It is known that the symmetric group $S_3$ of order $1+2+3$ has the class equation $1+2+3$. But a non-abelian group of order $10 = 1+2+3+4$(which is just $D_5$) cannot have the class equation $1+2+3+4$. My question is the following: "are there finite groups $G$ (other than $S_3$) of order $\frac{n(n+1)}{2}(n \in \Bbb N$) with class equation $1+2+3+\dots+n$ "
I've no idea how to find an example of this/disprove this claim. Kindly shed some light on this matter.
Best Answer
Note that one necessary condition for this to occur is that $\binom{n+1}{2} = \frac{(n+1)n}{2}$ must be divisible by $1, 2, \ldots, n-1, n$, since all the terms in the class equation are indices of centralizers, hence are divisors of the order of the group.

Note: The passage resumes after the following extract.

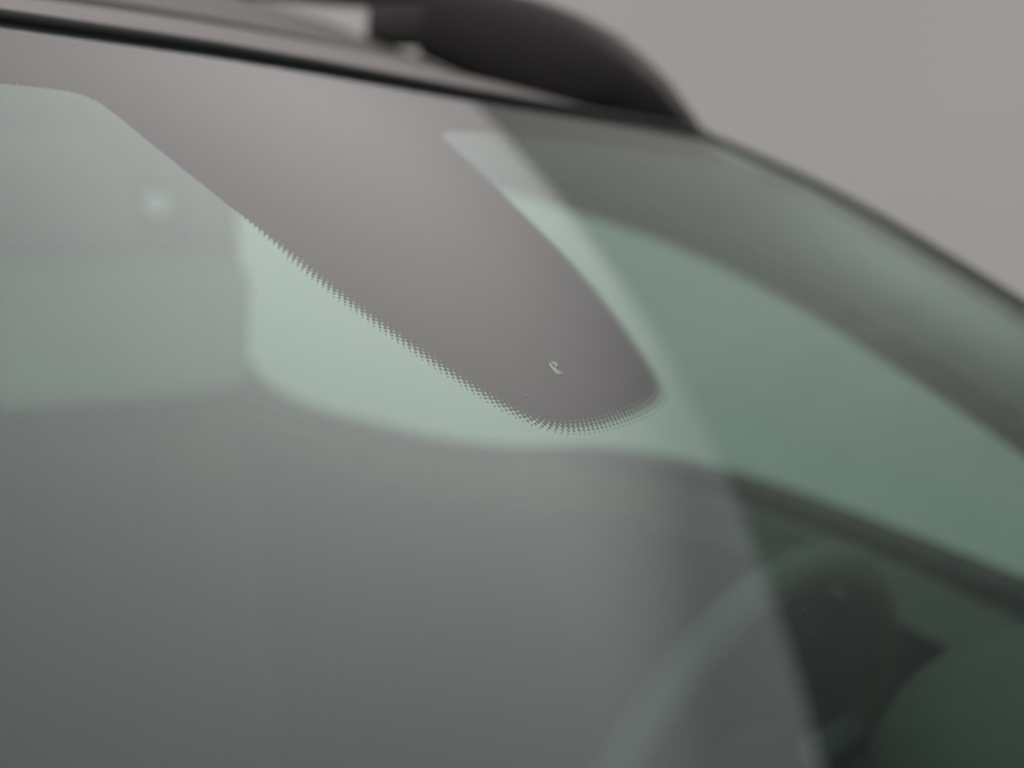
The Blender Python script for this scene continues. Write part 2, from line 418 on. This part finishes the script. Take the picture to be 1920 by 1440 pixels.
# ------------------------------------------------------------------ roof
def side(y, z, dpt, sgn=1):
    x = .62-.3*z if z > -.40 else .74-.03*(z+.40)*-1
    return (sgn*(x+dpt), y, z)
def roof_z(x, y):
    z = interp(y, [0, .1, .2, .258, .338, .402, .5, .65, .9, 1.3, 1.9], [.008, .030, .047, .060, .082, .099, .118, .135, .148, .138, .08])
    e = max(0, abs(x)-.52)
    return z-.10*x*x*min(1, .3+y*6)-e*e*3
def roof_front(x):
    u = max(-.6, min(.545, x)); return GO(u, v_top(u)-.006, .003)
ys = [0, .01, .03, .06, .078, .081, .083, .134, .136, .14, .16, .2, .3, .45, .6, .8, 1.0, 1.3, 1.6, 1.9]
rows = []; rows2 = []
XS = [-.62+i*1.24/40 for i in range(41)]
for k, y in enumerate(ys):
    a = []; b = []
    for x in XS:
        f = roof_front(x); w_ = max(0, 1-y/.06)
        z = roof_z(x, y)*(1-w_)+(f.z)*w_; yy = f.y+y if y < .11 else y+f.y*max(0, 1-(y-.11)/.3)
        if y in (.083, .134): z -= .004
        xx = x/.62*(.548+.047*min(1, y/.3))
        a.append((xx, yy, z)); b.append((xx, yy, z-.012))
    rows.append(a); rows2.append(b)
i0 = ys.index(.083)
roof = grid('roof', rows[:i0+1], M_PAINT, car, rows2[:i0+1])
panel = grid('roof_panel', rows[i0:], M_ROOF, roof, rows2[i0:])
box_rows = [[(q[0], q[1], q[2]+.0015) for q in rows[i0]], [(q[0], q[1], q[2]+.0015) for q in rows[i0+1]]]
grid('panel_gap', box_rows, M_RUB, roof, [[(a_, b_, c_-.004) for a_, b_, c_ in r_] for r_ in box_rows])
# roof side edge above the doors
for sgn in (1, -1):
    a = []; 
    for y in [0.02+.1*i for i in range(19)]:
        z = roof_z(.60, y)
        a.append((sgn*(.575+.032*min(1, y/.4)), y+.06, roof_z(.60, y+.06)-.016))
    tube('roof_edge', a, [.006, .010, .013]+[.016]*16, M_PAINT, roof, 14)
    ra = []; rb = []
    for y in [.10+.09*i for i in range(20)]:
        k0 = Vector((sgn*.572, y, roof_z(.572, y)-.006)); k1 = Vector(side(y, -.020, .056, sgn))
        ra.append([tuple(k0.lerp(k1, f/5)+Vector((sgn*.012, 0, .008))*math.sin(math.pi*f/5)) for f in range(6)])
        rb.append([(a_-sgn*.006, b_, c_-.006) for a_, b_, c_ in ra[-1]])
    grid('roof_side', ra, M_PAINT, roof, rb)
# roof rails: a wedge shaped black foot running into a bar
def rail(sgn):
    root = None
    # outline in (y, z): foot
    top_ = [(.024, -.012), (.036, .004), (.063, .031), (.09, .051), (.12, .070), (.16, .087), (.20, .099), (.26, .112), (.315, .119)]
    bot_ = [(.020, -.018), (.05, -.012), (.081, -.002), (.12, .005), (.137, .000), (.17, .003), (.196, .007), (.258, .022), (.338, .048)]
    rows = []
    for (ty, tz), (by, bz) in zip(top_, bot_):
        h = ((ty-by)**2+(tz-bz)**2)**.5; wd = min(.032, .008+h*.35)
        ring = []
        for k in range(20):
            th = 2*math.pi*k/20; c, s = math.cos(th), math.sin(th)
            c = math.copysign(abs(c)**.55, c); s = math.copysign(abs(s)**.55, s)
            fy = (ty+by)/2+(ty-by)/2*s; fz = (tz+bz)/2+(tz-bz)/2*s
            ring.append((sgn*(.532+wd*.55*c-.004*s), fy, fz))
        ring.append(ring[0]); rows.append(ring)
    V = []; F = []; n = 20
    for r_ in rows: V += r_[:n]
    for i in range(len(rows)-1):
        for k in range(n): F.append((i*n+k, i*n+(k+1) % n, (i+1)*n+(k+1) % n, (i+1)*n+k))
    F.append(tuple(range(n))); F.append(tuple((len(rows)-1)*n+k for k in range(n)))
    bar_pts = [(sgn*.532, .318, .106), (sgn*.532, .45, .109), (sgn*.53, .7, .130), (sgn*.528, 1.0, .134), (sgn*.524, 1.4, .12), (sgn*.52, 1.70, .085)]
    bar = tube('roof_rail', [tuple(q) for q in smooth_loop(bar_pts, 2, False)], .0135, M_PLAST, car, 14, 1.0)
    auto(mesh_obj('rail_foot', V, F, M_PLAST, bar), 40)
    box('rail_socket', (min(sgn*.518, sgn*.546), .300, .058), (max(sgn*.518, sgn*.546), .405, .100), M_PLAST, bar, .006)
    return bar
for s_ in (1, -1): rail(s_)

# ------------------------------------------------------------------ inside: headlining, pillars
rows = []; rows2 = []
for y in [.03, .08, .2, .4, .7, 1.0, 1.4, 1.8]:
    a = [(x, y+.10*x*x, roof_z(x*.9, y)-.030-.3*max(0, min(y, .5)-.1)*.8) for x in [-.56+i*.056 for i in range(21)]]
    rows.append(a); rows2.append([(x, y_, z+.008) for x, y_, z in a])
grid('headlining', rows, M_LINER, car, rows2)

win = [(q.x, q.y) for q in smooth_loop(TR_win, 2)]
def offs(poly_, dd):
    c = np.array(poly_); n = len(c); o = []
    area = sum(c[i][0]*c[(i+1) % n][1]-c[(i+1) % n][0]*c[i][1] for i in range(n)); sg = 1 if area > 0 else -1
    for i in range(n):
        tg = c[(i+1) % n]-c[i-1]; tg = tg/(np.linalg.norm(tg)+1e-9); nn = np.array([tg[1], -tg[0]])*sg
        o.append(tuple(c[i]+nn*dd))
    return o
rear_win = [(q.x, q.y) for q in smooth_loop([(.93, -.06), (.93, -.20), (.94, -.30), (1.0, -.335), (1.3, -.335), (1.44, -.31), (1.46, -.2), (1.42, -.08), (1.3, -.045), (1.04, -.035)], 2)]
for sgn in (1, -1):
    # front door
    outer_ = [(.87, -.012), (.875, -.35), (.88, -1.15), (-.60, -1.15), (-.60, -.44), (-.40, -.34), (-.30, -.265), (-.2144, -.215), (-.11, -.165), (-.01, -.118), (.09, -.080), (.22, -.05), (.33, -.035), (.5, -.018)]
    door = plate('front_door', outer_, [win], .045, lambda a_, b_, c_: side(a_, b_, c_, sgn), M_DARK, car)
    plate('door_capping', [(.86, -.375), (.86, -.405), (.47, -.420), (.37, -.408), (.22, -.389), (.08, -.393), (-.05, -.4115), (-.20, -.446), (-.36, -.482), (-.54, -.50), (-.55, -.45), (-.36, -.4305), (-.20, -.40), (-.05, -.3655), (.08, -.347), (.22, -.343), (.30, -.348), (.37, -.362), (.47, -.374), (.65, -.370), (.80, -.355), (.86, -.345)], [], -.022,
          lambda a_, b_, c_: side(a_, b_, c_-.002, sgn), M_CAP, door)
    plate('window', offs(win, .012), [], .004, lambda a_, b_, c_: side(a_, b_, c_+.02, sgn), M_SIDE, door)
    plate('door_skin', outer_, [offs(win, .004)], .008, lambda a_, b_, c_: side(a_, b_, c_+.047, sgn), M_PAINT, door)
    fr = [side(a_, b_, -.003, sgn) for a_, b_ in win]; tube('window_seal', fr+[fr[0]], .004, M_RUB, door, 8)
    # rear door
    od = [(.88, -.012), (.885, -.35), (.89, -1.15), (1.85, -1.15), (1.85, -.05), (1.6, .0), (1.2, .0)]
    rd = plate('rear_door', od, [rear_win], .045, lambda a_, b_, c_: side(a_, b_, c_, sgn), M_DARK, car)
    plate('window', offs(rear_win, .01), [], .004, lambda a_, b_, c_: side(a_, b_, c_+.02, sgn), M_PRIV, rd)
    plate('door_skin', od, [offs(rear_win, .004)], .008, lambda a_, b_, c_: side(a_, b_, c_+.047, sgn), M_PAINT, rd)
    # windscreen pillar trim: from the glass edge round to the door frame
    A_ = []; 
    edge = [(.02, .50), (.045, .55), (.08, .585), (.12, .606), (.16, .612), (.22, .612), (.30, .612), (.40, .612), (.52, .612), (.66, .612), (.74, .612)]
    lower = [(.40, -.030), (.26, -.050), (.12, -.080), (.02, -.113), (-.05, -.143), (-.12, -.176), (-.2, -.217), (-.28, -.262), (-.37, -.325), (-.45, -.37), (-.56, -.42)]
    rows = []; rows2 = []
    for (v, u), (yy, zz) in zip(edge, lower):
        a0 = GO(sgn*u, v, -.010); b0 = Vector(side(yy, zz, -.006, sgn))
        r_ = []; r3 = []
        for k in range(9):
            f = k/8; q = a0.lerp(b0, f); q = q+Vector((sgn*-.010, 0, .0))*math.sin(math.pi*f)
            r_.append(tuple(q)); r3.append((q.x+sgn*.012, q.y, q.z-.001))
        rows.append(r_); rows2.append(r3)
    pt = grid('pillar_trim', rows, M_TRIM, car, rows2)
    ro = []; ro2 = []
    for (v, u), (yy, zz) in zip(edge, lower):
        a0 = GO(sgn*(u_edge(v)+.004), v, -.006); b0 = Vector(side(yy, zz, .052, sgn)); r_ = []; r3 = []
        for k in range(7):
            f = k/6; q = a0.lerp(b0, f)+Vector((sgn*.004, 0, .003))*math.sin(math.pi*f)
            r_.append(tuple(q)); r3.append((q.x-sgn*.004, q.y, q.z-.004))
        ro.append(r_); ro2.append(r3)
    grid('pillar_skin', ro, M_PAINT, car, ro2)
# rear end, floor and bonnet: close the body
box('tailgate', (-.66, 1.86, -1.15), (.66, 1.92, .03), M_PAINT, car, .02)
box('floor', (-.74, -.7, -1.22), (.74, 1.9, -1.16), M_DARK, car, .01)
bon = []; bon2 = []
for i in range(13):
    f = i/12; y = -.70-.95*f
    r_ = [(x, y+.08*x*x*(1-f)+.2*x*x*f, -.42-.16*f**1.6-.10*x*x-.02*(x/.75)**6) for x in [-.76+j*1.52/30 for j in range(31)]]
    bon.append(r_); bon2.append([(a_, b_, c_-.02) for a_, b_, c_ in r_])
grid('bonnet', bon, M_PAINT, car, bon2)
for sgn in (1, -1):
    box('wing', (min(sgn*.70, sgn*.78), -1.6, -1.2), (max(sgn*.70, sgn*.78), -.61, -.50), M_PAINT, car, .03)
box('front_panel', (-.74, -1.66, -1.2), (.74, -1.58, -.66), M_PAINT, car, .03)

# ------------------------------------------------------------------ dashboard, wheel, seats
rows = []
prof = [(-.69, -.46), (-.60, -.43), (-.50, -.415), (-.42, -.41), (-.34, -.425), (-.29, -.47), (-.28, -.56), (-.30, -.8), (-.30, -1.1)]
pr = smooth_loop(prof, 2, False)
rows = [[(x, q.x+.10*x*x, q.y-.02*abs(x)) for x in [-.69+i*.069 for i in range(21)]] for q in pr]
dash = grid('dashboard', rows, M_DARK, car, [[(a_, b_-.02, c_-.01) for a_, b_, c_ in r_] for r_ in rows])
# instrument hood: a dome rising in front of the steering wheel
V = []; F = []
nu_, nv_ = 40, 20
HC = Vector(HOODPOS); HS = Vector(HOODSIZE)
for j in range(nv_+1):
    ph = math.pi*j/nv_
    for i in range(nu_):
        th = 2*math.pi*i/nu_
        c, s = math.cos(th)*math.sin(ph), math.sin(th)*math.sin(ph)
        V.append((HC.x+HS.x*c, HC.y+HS.y*s, HC.z+HS.z*math.cos(ph)))
for j in range(nv_):
    for i in range(nu_):
        F.append((j*nu_+i, j*nu_+(i+1) % nu_, (j+1)*nu_+(i+1) % nu_, (j+1)*nu_+i))
mesh_obj('instrument_hood', V, F, M_HOOD, dash, True)
# steering wheel
WC = Vector(WHEELPOS); tilt = R(WHEELTILT)
ax = Vector((1, 0, 0)); ay = Vector((0, -math.sin(tilt), math.cos(tilt)))   # up along the rim, top leaning forward
an = ax.cross(ay)
ring = [tuple(WC+(ax*math.cos(th)+ay*math.sin(th))*WHEELR) for th in [2*math.pi*i/96 for i in range(97)]]
sw = tube('steering_wheel', ring, .0145, M_WHEEL, car, 16)
sw['label'] = 'grey steering wheel seen through the glass'
for th in (R(8), R(172), R(270)):
    a_ = WC+(ax*math.cos(th)+ay*math.sin(th))*.04; b_ = WC+(ax*math.cos(th)+ay*math.sin(th))*(WHEELR-.005)
    tube('spoke', [tuple(a_), tuple(a_.lerp(b_, .5)), tuple(b_)], [.02, .014, .011], M_WHEEL, sw, 10)
V = []; F = []
for k, (rr, hh) in enumerate(((.075, -.01), (.078, .008), (.06, .022), (.02, .03))):
    for i in range(24):
        th = 2*math.pi*i/24; V.append(tuple(WC+(ax*math.cos(th)+ay*math.sin(th)*.85)*rr-an*hh*-1))
for k in range(3):
    for i in range(24): F.append((k*24+i, k*24+(i+1) % 24, (k+1)*24+(i+1) % 24, (k+1)*24+i))
F.append(tuple(range(24))); F.append(tuple(72+i for i in range(24)))
auto(mesh_obj('hub_pad', V, F, M_DARK, sw))
def seat(cx, name='seat'):
    rotb = Matrix.Rotation(R(-14), 3, 'X')
    s = box('seat', (cx-.25, .52, -1.0), (cx+.25, .64, -.345), M_SEAT, car, .05, 5, rotb)
    box('seat_cushion', (cx-.26, .02, -1.05), (cx+.26, .52, -.88), M_SEAT, s, .05, 5)
    hr = box('headrest', (cx-.14, .50, -.292), (cx+.155, .585, -.148), M_HEAD, s, .034, 6)
    for dx in (-.06, .06): tube('headrest_post', [(cx+dx, .55, -.42), (cx+dx, .548, -.28)], .0065, M_DARK, hr, 10)
    return s
seat(.338)
seat(-.338)
box('rear_bench', (-.6, 1.35, -1.05), (.6, 1.5, -.36), M_SEAT, car, .05, 4)
# glowing block standing in for a bright glint by the rear roof side
box('glint_glow', (.488, .672, -.120), (.508, .692, -.098), M_GLINT, car, .006)

for o in list(col.objects):
    if o.parent is None and o.type == 'MESH' and 'category' not in o and 'kind' not in o:
        print('UNTAGGED', o.name)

Since $n$ and $n-1$ are relatively prime, this means that $n(n-1) \mid \frac{(n+1)n}{2}$, so $n(n-1) \leq \frac{(n+1)n}{2}$. But this implies \begin{align*} n-1 \leq \frac{n+1}{2} \implies 2n - 2 \leq n+1 \implies n \leq 3 \, . \end{align*}
Since $n=2$ corresponds to $\mathbb{Z}/3\mathbb{Z}$ which has class equation $1+1+1$, then $S_3$ and the trivial group are the only examples with class equation $1 + \cdots + n$.